── MATERIAL PROVIDED
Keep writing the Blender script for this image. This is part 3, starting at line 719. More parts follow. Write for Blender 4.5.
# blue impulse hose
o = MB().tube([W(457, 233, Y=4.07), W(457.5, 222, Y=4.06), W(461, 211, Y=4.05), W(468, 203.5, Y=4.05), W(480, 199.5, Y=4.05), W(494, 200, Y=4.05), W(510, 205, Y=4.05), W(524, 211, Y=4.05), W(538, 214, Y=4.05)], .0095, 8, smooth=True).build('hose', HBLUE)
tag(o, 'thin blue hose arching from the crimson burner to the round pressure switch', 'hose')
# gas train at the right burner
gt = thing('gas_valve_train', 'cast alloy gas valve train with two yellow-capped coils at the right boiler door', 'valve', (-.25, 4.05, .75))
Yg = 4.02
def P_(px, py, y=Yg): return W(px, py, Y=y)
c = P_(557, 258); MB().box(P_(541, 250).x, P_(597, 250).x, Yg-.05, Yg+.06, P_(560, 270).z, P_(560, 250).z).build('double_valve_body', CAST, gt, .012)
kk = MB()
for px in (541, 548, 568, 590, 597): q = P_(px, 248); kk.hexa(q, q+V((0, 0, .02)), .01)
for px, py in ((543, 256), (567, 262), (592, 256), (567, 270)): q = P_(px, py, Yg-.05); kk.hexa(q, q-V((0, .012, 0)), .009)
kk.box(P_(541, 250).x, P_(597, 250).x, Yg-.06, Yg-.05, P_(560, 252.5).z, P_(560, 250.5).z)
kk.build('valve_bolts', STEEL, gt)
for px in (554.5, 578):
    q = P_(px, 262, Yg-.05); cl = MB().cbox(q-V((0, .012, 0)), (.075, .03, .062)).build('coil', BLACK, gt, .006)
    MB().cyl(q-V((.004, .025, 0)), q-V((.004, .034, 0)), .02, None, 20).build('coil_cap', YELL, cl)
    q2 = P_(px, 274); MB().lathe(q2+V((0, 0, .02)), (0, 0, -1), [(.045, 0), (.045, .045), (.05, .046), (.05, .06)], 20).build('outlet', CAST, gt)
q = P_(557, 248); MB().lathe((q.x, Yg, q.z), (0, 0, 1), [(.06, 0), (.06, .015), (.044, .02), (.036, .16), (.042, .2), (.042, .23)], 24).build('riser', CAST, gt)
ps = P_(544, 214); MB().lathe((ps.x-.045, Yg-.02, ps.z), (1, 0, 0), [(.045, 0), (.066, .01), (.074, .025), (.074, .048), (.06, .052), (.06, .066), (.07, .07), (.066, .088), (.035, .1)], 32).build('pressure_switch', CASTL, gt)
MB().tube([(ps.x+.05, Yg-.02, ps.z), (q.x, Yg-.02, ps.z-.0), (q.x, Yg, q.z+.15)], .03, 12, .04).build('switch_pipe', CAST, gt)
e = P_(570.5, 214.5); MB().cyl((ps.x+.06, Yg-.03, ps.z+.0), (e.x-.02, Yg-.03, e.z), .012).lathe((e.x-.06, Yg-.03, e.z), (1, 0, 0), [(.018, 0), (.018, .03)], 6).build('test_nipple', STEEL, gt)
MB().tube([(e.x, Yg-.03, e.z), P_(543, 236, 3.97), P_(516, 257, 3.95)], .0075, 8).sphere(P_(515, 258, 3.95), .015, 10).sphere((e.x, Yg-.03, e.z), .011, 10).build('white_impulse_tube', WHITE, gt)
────
## OBJECTIVE
Write the material out again word for word.

## TASK RESPONSE
Keep writing the Blender script for this image. This is part 3, starting at line 719. More parts follow. Write for Blender 4.5.
# blue impulse hose
o = MB().tube([W(457, 233, Y=4.07), W(457.5, 222, Y=4.06), W(461, 211, Y=4.05), W(468, 203.5, Y=4.05), W(480, 199.5, Y=4.05), W(494, 200, Y=4.05), W(510, 205, Y=4.05), W(524, 211, Y=4.05), W(538, 214, Y=4.05)], .0095, 8, smooth=True).build('hose', HBLUE)
tag(o, 'thin blue hose arching from the crimson burner to the round pressure switch', 'hose')
# gas train at the right burner
gt = thing('gas_valve_train', 'cast alloy gas valve train with two yellow-capped coils at the right boiler door', 'valve', (-.25, 4.05, .75))
Yg = 4.02
def P_(px, py, y=Yg): return W(px, py, Y=y)
c = P_(557, 258); MB().box(P_(541, 250).x, P_(597, 250).x, Yg-.05, Yg+.06, P_(560, 270).z, P_(560, 250).z).build('double_valve_body', CAST, gt, .012)
kk = MB()
for px in (541, 548, 568, 590, 597): q = P_(px, 248); kk.hexa(q, q+V((0, 0, .02)), .01)
for px, py in ((543, 256), (567, 262), (592, 256), (567, 270)): q = P_(px, py, Yg-.05); kk.hexa(q, q-V((0, .012, 0)), .009)
kk.box(P_(541, 250).x, P_(597, 250).x, Yg-.06, Yg-.05, P_(560, 252.5).z, P_(560, 250.5).z)
kk.build('valve_bolts', STEEL, gt)
for px in (554.5, 578):
    q = P_(px, 262, Yg-.05); cl = MB().cbox(q-V((0, .012, 0)), (.075, .03, .062)).build('coil', BLACK, gt, .006)
    MB().cyl(q-V((.004, .025, 0)), q-V((.004, .034, 0)), .02, None, 20).build('coil_cap', YELL, cl)
    q2 = P_(px, 274); MB().lathe(q2+V((0, 0, .02)), (0, 0, -1), [(.045, 0), (.045, .045), (.05, .046), (.05, .06)], 20).build('outlet', CAST, gt)
q = P_(557, 248); MB().lathe((q.x, Yg, q.z), (0, 0, 1), [(.06, 0), (.06, .015), (.044, .02), (.036, .16), (.042, .2), (.042, .23)], 24).build('riser', CAST, gt)
ps = P_(544, 214); MB().lathe((ps.x-.045, Yg-.02, ps.z), (1, 0, 0), [(.045, 0), (.066, .01), (.074, .025), (.074, .048), (.06, .052), (.06, .066), (.07, .07), (.066, .088), (.035, .1)], 32).build('pressure_switch', CASTL, gt)
MB().tube([(ps.x+.05, Yg-.02, ps.z), (q.x, Yg-.02, ps.z-.0), (q.x, Yg, q.z+.15)], .03, 12, .04).build('switch_pipe', CAST, gt)
e = P_(570.5, 214.5); MB().cyl((ps.x+.06, Yg-.03, ps.z+.0), (e.x-.02, Yg-.03, e.z), .012).lathe((e.x-.06, Yg-.03, e.z), (1, 0, 0), [(.018, 0), (.018, .03)], 6).build('test_nipple', STEEL, gt)
MB().tube([(e.x, Yg-.03, e.z), P_(543, 236, 3.97), P_(516, 257, 3.95)], .0075, 8).sphere(P_(515, 258, 3.95), .015, 10).sphere((e.x, Yg-.03, e.z), .011, 10).build('white_impulse_tube', WHITE, gt)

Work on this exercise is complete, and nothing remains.